▶ _Work required_: Quote, without change, all of the lines that follow.

▶ _Given information_:
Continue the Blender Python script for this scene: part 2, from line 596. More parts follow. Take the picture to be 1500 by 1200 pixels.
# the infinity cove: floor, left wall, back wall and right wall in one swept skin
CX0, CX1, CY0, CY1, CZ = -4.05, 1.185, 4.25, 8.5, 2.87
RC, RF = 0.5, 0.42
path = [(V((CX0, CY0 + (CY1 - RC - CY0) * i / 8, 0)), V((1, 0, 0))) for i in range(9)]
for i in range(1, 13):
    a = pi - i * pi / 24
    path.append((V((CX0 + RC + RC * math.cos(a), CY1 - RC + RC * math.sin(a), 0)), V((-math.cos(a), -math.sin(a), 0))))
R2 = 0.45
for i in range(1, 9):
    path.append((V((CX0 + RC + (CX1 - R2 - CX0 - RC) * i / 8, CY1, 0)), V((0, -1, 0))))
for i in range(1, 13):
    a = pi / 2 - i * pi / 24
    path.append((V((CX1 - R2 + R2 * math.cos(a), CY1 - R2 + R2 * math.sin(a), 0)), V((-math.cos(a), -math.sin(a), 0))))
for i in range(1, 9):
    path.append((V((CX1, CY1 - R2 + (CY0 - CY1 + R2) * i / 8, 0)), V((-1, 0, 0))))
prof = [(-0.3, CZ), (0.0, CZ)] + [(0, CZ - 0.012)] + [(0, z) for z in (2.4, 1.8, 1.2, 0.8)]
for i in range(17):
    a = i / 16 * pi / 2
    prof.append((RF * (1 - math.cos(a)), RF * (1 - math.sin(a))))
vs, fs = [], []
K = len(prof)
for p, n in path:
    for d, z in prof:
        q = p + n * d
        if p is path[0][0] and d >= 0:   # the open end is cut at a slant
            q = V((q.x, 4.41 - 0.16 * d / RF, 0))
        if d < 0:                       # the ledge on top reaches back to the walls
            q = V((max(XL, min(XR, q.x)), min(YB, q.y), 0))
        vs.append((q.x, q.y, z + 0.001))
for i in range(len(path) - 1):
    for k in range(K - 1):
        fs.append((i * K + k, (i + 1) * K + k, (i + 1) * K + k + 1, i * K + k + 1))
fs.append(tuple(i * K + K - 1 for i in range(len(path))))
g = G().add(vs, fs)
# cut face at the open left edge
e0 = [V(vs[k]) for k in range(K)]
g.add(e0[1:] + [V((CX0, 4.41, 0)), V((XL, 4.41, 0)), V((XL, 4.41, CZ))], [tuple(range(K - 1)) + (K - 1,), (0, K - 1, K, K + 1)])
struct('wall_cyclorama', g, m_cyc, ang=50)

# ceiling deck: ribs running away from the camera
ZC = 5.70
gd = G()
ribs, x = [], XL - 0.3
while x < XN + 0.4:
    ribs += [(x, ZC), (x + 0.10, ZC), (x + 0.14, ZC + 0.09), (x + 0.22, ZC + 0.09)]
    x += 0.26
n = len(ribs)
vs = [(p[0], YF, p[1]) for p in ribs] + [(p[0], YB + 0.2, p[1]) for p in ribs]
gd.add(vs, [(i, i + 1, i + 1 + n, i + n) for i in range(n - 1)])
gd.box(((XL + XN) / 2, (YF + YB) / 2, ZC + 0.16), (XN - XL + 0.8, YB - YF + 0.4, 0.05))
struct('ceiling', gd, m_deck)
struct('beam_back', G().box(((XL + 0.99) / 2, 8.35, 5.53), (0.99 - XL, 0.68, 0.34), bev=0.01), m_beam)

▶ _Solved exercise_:
Continue the Blender Python script for this scene: part 2, from line 596. More parts follow. Take the picture to be 1500 by 1200 pixels.
# the infinity cove: floor, left wall, back wall and right wall in one swept skin
CX0, CX1, CY0, CY1, CZ = -4.05, 1.185, 4.25, 8.5, 2.87
RC, RF = 0.5, 0.42
path = [(V((CX0, CY0 + (CY1 - RC - CY0) * i / 8, 0)), V((1, 0, 0))) for i in range(9)]
for i in range(1, 13):
    a = pi - i * pi / 24
    path.append((V((CX0 + RC + RC * math.cos(a), CY1 - RC + RC * math.sin(a), 0)), V((-math.cos(a), -math.sin(a), 0))))
R2 = 0.45
for i in range(1, 9):
    path.append((V((CX0 + RC + (CX1 - R2 - CX0 - RC) * i / 8, CY1, 0)), V((0, -1, 0))))
for i in range(1, 13):
    a = pi / 2 - i * pi / 24
    path.append((V((CX1 - R2 + R2 * math.cos(a), CY1 - R2 + R2 * math.sin(a), 0)), V((-math.cos(a), -math.sin(a), 0))))
for i in range(1, 9):
    path.append((V((CX1, CY1 - R2 + (CY0 - CY1 + R2) * i / 8, 0)), V((-1, 0, 0))))
prof = [(-0.3, CZ), (0.0, CZ)] + [(0, CZ - 0.012)] + [(0, z) for z in (2.4, 1.8, 1.2, 0.8)]
for i in range(17):
    a = i / 16 * pi / 2
    prof.append((RF * (1 - math.cos(a)), RF * (1 - math.sin(a))))
vs, fs = [], []
K = len(prof)
for p, n in path:
    for d, z in prof:
        q = p + n * d
        if p is path[0][0] and d >= 0:   # the open end is cut at a slant
            q = V((q.x, 4.41 - 0.16 * d / RF, 0))
        if d < 0:                       # the ledge on top reaches back to the walls
            q = V((max(XL, min(XR, q.x)), min(YB, q.y), 0))
        vs.append((q.x, q.y, z + 0.001))
for i in range(len(path) - 1):
    for k in range(K - 1):
        fs.append((i * K + k, (i + 1) * K + k, (i + 1) * K + k + 1, i * K + k + 1))
fs.append(tuple(i * K + K - 1 for i in range(len(path))))
g = G().add(vs, fs)
# cut face at the open left edge
e0 = [V(vs[k]) for k in range(K)]
g.add(e0[1:] + [V((CX0, 4.41, 0)), V((XL, 4.41, 0)), V((XL, 4.41, CZ))], [tuple(range(K - 1)) + (K - 1,), (0, K - 1, K, K + 1)])
struct('wall_cyclorama', g, m_cyc, ang=50)

# ceiling deck: ribs running away from the camera
ZC = 5.70
gd = G()
ribs, x = [], XL - 0.3
while x < XN + 0.4:
    ribs += [(x, ZC), (x + 0.10, ZC), (x + 0.14, ZC + 0.09), (x + 0.22, ZC + 0.09)]
    x += 0.26
n = len(ribs)
vs = [(p[0], YF, p[1]) for p in ribs] + [(p[0], YB + 0.2, p[1]) for p in ribs]
gd.add(vs, [(i, i + 1, i + 1 + n, i + n) for i in range(n - 1)])
gd.box(((XL + XN) / 2, (YF + YB) / 2, ZC + 0.16), (XN - XL + 0.8, YB - YF + 0.4, 0.05))
struct('ceiling', gd, m_deck)
struct('beam_back', G().box(((XL + 0.99) / 2, 8.35, 5.53), (0.99 - XL, 0.68, 0.34), bev=0.01), m_beam)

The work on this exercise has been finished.